BLBG: U.S. Treasury Notes Fall as $64 Billion of Debt Auctions Loom
By Dakin Campbell
Oct. 27 (Bloomberg) -- Treasury notes declined, led by two- year securities, as traders prepared for $64 billion in debt auctions this week.
The U.S. will sell $6 billion of five-year Treasury Inflation Protected Securities today, $34 billion of two-year notes tomorrow and $24 billion of five-year debt on Oct. 30. The Federal Reserve began to buy short-term debt issued by U.S. companies in a bid to unlock lending markets. Futures show the central bank may cut the benchmark interest rate in half this week.

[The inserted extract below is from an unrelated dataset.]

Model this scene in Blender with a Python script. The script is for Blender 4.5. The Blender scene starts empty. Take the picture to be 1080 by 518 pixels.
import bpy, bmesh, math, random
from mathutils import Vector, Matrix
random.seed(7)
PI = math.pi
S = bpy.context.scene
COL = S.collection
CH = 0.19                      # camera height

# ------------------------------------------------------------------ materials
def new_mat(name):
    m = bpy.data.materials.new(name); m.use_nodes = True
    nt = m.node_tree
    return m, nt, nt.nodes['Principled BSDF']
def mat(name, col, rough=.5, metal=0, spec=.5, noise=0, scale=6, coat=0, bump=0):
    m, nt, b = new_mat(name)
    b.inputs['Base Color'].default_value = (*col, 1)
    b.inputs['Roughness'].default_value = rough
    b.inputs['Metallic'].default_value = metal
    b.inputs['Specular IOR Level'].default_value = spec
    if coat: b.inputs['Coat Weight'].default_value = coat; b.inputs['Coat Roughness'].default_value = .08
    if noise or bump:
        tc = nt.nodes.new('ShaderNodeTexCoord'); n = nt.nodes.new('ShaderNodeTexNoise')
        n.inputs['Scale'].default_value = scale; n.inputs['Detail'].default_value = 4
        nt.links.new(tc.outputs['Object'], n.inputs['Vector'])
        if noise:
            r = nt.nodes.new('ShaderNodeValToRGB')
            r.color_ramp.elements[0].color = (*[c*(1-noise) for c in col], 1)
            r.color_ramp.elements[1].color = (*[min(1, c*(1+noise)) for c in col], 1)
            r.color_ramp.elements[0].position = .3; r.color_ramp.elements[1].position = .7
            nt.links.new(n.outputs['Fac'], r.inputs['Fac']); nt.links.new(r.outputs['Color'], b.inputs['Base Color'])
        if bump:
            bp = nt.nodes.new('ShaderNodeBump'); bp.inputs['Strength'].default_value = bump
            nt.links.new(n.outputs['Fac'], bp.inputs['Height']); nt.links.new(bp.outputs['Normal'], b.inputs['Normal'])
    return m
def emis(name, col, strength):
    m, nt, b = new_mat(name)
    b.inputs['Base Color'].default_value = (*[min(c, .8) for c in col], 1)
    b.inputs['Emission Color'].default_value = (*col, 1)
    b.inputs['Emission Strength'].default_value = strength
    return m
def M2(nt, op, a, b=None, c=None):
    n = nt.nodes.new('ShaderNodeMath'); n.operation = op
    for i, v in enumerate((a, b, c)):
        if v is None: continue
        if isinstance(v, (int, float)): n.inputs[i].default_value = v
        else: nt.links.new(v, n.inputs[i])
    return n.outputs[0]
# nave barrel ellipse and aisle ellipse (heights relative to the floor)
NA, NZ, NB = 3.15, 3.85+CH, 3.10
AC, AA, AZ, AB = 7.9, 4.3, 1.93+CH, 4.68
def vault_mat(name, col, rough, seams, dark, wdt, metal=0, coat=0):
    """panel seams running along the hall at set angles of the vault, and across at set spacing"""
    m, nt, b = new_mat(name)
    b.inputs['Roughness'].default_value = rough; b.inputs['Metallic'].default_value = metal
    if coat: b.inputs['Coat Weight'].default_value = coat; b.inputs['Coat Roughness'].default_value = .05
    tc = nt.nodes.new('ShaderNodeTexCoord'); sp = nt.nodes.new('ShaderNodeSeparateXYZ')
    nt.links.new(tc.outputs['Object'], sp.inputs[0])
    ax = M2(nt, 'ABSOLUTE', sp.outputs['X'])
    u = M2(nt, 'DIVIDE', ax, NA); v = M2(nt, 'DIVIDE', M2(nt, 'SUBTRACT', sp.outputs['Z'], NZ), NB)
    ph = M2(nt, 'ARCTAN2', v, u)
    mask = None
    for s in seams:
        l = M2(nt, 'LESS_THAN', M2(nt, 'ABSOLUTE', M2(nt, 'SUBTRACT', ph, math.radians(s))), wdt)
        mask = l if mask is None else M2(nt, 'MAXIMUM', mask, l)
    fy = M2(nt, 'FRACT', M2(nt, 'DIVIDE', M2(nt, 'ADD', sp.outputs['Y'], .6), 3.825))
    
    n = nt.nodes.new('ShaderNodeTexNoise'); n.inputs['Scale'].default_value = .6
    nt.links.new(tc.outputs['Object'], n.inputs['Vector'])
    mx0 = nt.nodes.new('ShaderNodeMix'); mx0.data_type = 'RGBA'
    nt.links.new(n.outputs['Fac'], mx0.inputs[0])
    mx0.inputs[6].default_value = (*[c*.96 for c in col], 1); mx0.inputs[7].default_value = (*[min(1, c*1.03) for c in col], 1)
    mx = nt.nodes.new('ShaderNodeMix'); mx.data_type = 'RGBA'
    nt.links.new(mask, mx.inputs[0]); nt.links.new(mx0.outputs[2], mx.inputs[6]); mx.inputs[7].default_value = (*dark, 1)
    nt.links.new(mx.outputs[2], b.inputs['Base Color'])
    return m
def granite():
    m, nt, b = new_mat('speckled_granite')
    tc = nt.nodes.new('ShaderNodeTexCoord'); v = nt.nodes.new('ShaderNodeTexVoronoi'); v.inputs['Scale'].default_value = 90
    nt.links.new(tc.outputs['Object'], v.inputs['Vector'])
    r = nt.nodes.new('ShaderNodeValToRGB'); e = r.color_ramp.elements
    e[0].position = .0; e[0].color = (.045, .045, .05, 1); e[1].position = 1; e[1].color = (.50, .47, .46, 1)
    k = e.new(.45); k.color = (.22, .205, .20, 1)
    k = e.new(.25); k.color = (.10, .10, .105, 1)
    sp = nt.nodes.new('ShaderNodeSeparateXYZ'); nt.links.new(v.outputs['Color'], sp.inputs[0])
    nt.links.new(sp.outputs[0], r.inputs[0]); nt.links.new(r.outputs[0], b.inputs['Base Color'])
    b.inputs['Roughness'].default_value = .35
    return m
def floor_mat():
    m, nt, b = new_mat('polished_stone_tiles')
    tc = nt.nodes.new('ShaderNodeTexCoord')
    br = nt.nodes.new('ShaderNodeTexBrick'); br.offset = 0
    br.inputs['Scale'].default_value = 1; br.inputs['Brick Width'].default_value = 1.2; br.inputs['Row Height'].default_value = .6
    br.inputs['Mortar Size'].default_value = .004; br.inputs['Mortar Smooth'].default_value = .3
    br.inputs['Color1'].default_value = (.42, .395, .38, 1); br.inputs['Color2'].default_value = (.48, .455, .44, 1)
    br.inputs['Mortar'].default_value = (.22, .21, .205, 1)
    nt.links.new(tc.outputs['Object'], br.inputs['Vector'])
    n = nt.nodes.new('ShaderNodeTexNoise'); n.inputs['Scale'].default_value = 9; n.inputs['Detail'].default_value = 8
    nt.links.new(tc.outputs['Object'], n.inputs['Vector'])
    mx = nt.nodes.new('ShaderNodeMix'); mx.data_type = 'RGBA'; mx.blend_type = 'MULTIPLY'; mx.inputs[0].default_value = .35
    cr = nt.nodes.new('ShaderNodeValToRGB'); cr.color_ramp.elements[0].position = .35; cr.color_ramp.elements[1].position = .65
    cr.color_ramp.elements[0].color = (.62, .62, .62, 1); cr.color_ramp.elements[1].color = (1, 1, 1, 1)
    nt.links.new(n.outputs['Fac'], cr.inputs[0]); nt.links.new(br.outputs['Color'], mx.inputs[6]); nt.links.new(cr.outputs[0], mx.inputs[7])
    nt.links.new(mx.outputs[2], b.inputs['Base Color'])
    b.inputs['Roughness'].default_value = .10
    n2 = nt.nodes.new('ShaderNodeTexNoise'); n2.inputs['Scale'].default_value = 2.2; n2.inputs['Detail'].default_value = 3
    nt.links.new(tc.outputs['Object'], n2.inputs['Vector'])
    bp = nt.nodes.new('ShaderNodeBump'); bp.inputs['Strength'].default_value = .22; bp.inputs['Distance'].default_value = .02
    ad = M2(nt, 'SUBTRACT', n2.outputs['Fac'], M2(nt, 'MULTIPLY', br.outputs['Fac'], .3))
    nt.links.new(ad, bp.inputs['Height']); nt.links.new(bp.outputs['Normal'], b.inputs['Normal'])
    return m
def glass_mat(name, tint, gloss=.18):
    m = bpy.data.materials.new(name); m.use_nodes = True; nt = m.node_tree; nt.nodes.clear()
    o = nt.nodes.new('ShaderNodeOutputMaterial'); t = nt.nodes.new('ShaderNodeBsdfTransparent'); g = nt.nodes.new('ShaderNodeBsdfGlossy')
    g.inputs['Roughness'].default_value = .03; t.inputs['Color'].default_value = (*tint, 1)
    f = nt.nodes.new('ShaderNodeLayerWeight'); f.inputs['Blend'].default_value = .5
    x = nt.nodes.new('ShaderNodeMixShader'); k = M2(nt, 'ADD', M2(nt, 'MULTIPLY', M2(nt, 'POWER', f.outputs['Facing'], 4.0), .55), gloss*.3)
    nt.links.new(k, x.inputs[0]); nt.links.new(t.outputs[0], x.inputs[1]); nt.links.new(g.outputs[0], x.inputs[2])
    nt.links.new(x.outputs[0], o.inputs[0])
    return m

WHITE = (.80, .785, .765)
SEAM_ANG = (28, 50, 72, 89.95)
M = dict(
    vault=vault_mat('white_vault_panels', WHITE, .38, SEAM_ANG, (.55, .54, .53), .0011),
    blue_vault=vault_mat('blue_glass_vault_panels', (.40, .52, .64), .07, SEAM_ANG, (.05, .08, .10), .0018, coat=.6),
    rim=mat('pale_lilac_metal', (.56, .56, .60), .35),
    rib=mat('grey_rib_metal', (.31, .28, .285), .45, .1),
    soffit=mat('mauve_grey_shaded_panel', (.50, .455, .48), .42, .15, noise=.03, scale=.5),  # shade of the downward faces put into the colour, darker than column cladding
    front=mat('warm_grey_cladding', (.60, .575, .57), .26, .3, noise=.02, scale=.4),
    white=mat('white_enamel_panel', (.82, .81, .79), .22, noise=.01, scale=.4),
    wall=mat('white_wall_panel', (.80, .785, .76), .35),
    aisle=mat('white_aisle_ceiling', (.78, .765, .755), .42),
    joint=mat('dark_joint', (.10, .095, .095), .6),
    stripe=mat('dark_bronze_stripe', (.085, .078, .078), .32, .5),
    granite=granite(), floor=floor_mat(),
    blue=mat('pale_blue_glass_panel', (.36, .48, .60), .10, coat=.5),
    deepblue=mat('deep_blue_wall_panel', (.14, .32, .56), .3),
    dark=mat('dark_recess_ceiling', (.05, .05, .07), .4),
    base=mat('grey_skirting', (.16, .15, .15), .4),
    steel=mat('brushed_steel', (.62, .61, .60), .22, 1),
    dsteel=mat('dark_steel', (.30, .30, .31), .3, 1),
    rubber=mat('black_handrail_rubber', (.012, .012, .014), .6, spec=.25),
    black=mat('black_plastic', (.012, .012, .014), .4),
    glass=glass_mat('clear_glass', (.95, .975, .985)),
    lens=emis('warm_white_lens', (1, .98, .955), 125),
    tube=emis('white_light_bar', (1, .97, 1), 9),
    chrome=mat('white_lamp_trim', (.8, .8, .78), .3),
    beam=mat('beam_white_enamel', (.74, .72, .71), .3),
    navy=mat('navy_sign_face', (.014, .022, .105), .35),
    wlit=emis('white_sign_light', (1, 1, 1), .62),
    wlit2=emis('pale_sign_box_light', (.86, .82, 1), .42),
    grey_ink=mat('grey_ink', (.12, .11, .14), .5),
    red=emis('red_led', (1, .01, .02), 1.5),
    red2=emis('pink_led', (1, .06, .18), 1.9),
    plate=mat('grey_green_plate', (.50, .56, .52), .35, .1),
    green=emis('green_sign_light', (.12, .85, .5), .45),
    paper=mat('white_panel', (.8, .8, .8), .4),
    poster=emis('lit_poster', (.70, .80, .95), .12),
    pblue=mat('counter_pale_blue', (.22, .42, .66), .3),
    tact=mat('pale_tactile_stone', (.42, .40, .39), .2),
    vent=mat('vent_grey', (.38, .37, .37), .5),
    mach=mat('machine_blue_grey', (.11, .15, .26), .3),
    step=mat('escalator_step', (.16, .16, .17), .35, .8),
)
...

``Treasury investors are wary of supply,'' said Jane Caron, chief economic strategist in Burlington, Vermont, at Dwight Asset Management Co., which oversees $70 billion. ``There will be a lot of supply coming down the road, and the government is very active in intervening in the markets. As a Treasury investor you have to be cognizant of their activity.''
The yield on the two-year note climbed 8 basis points, or 0.08 percentage point, to 1.54 percent at 10:07 a.m. in New York, according to BGCantor Market Data. The price of the 2 percent security maturing in September 2010 fell 5/32, or $1.56 per $1,000 face amount, to 100 28/32.
The 10-year note's yield advanced 2 basis points to 3.69 percent.